Hanna told the Star last week that the program had been approved by his chain of command and the Pima County Attorney's Office.
But on Monday, Woolridge said the program "was never more than an idea, and the sheriff (Clarence Dupnik) would never have approved it."
Woolridge said Hanna must have been "just speculating" that the plan would have been approved once the details were worked out. Hanna did not return phone calls from the Star Monday.
David Berkman, Pima County's chief criminal deputy county attorney, said no one from within Barbara LaWall's criminal division was approached about the idea. It was discussed within the civil division, but Berkman had no details on those discussions, and no representative of the civil division was available Monday.
Sunday's story, which was distributed across the country by The Associated Press, generated a heavy response from online Star readers, most of it critical.
Reader criticism echoed that of local defense attorneys and at least two local restaurateurs quoted in the story.

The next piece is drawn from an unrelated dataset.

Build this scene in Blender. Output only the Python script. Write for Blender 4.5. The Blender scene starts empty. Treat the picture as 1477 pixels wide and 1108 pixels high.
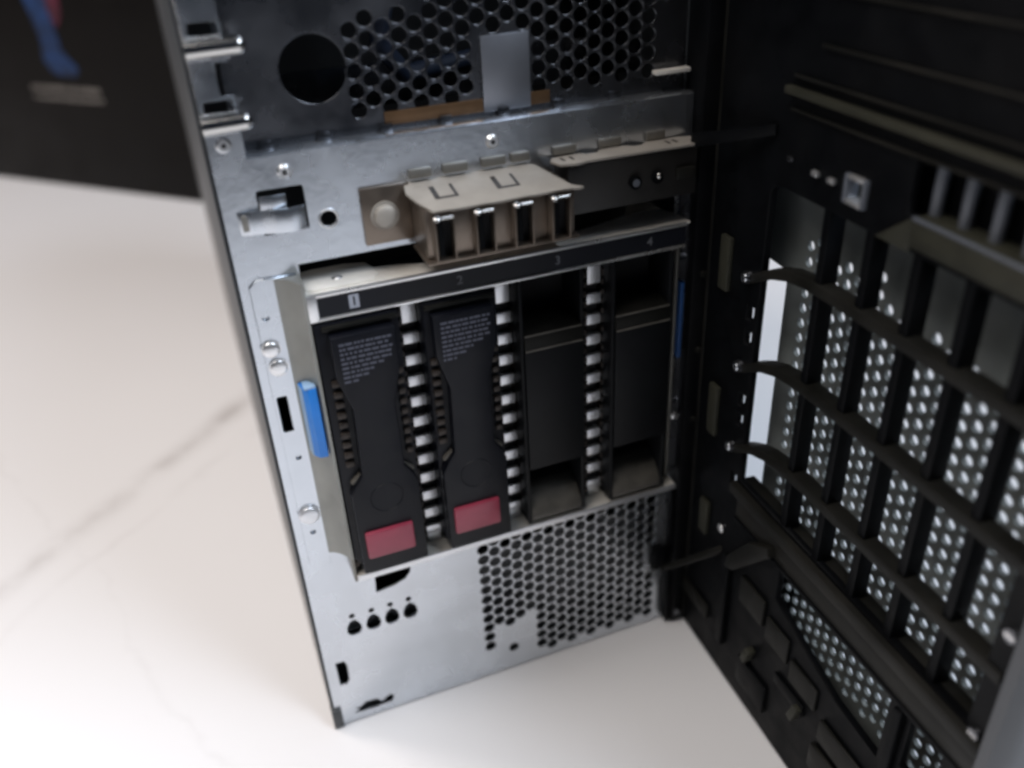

"I have no love for drunk drivers, and I want them off the road, but this is too much like Big Brother," said Tom O'Connor, owner of Tucson's 21 Eegee's restaurants.
Mike Herndon, who owns seven local Burger King outlets, also was opposed to the idea.
Defense attorneys Joseph St. Louis, Michael Bloom and Brick Storts all questioned the allocation of resources in these economic times and the legality of such a program.
Bloom said he wasn't sure undercover deputies would have enough time to develop the "probable cause" needed to pull over drivers.
The Royal Canadian Mounted Police were the first ones to come up with the drive-through concept, Hanna said. He learned about their program, Operation WULF, while attending a MADD conference in Dallas.